There were times before we took the plunge and moved from London to this extremely rural part of the world, when we wondered if this new setting could possibly provide a sufficient variety and wealth of opportunity for our home educated children. Short of living in the middle of Dartmoor, you really would be hard pushed to get much more rural location. More worrying still, this part of the world was not known for having a thriving HE community.

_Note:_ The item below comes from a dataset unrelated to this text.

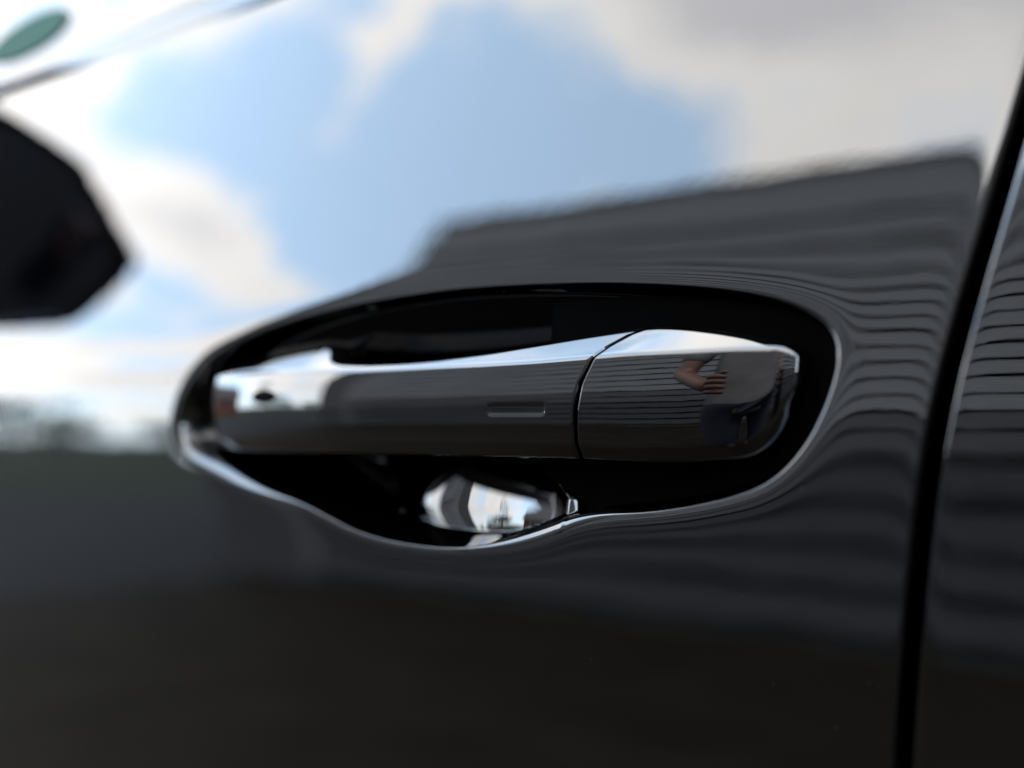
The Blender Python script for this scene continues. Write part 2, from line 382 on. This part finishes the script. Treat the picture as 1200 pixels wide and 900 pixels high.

Report after some six years of living and HEing here: we needn't have fretted. This week, five days out of seven, we will be visiting five entirely new venues, places we have never been to ever before, where we will be able to learn, amongst other things, about how to prepare restaurant style food, how to shin up rock faces and climb down simulated pot-holes, look for and identify bugs in fields and ponds, learn about the politics and intricacies of communal living, and do some drumming, painting and other crafts. The other two days of the week, we will be visiting friends, where the kids will be able to play from noon till late in the evening, giving them the chance to really become enmeshed in their various projects, which last time included building stunt cars, crashing said cars down various slopes, playing a completely (to adults at least) obscure and immensely complex card game, playing shops and mums and dads, all these for hours at a time.
I remember the occasional day such as this as a child. Such times were extraordinarily meaningful and I cannot believe that I didn't learn a vast amount during such apparently formless and meandering days.
As for the HE community, again we needn't have worried. It is generally thriving here.
Even the weather is magical. Since the schools broke up it has been nominally terrible....but those low lying clouds, swaddling the hills into receeding layers of grey as we drove over the ridge on our way home, I wouldn't be without any of this.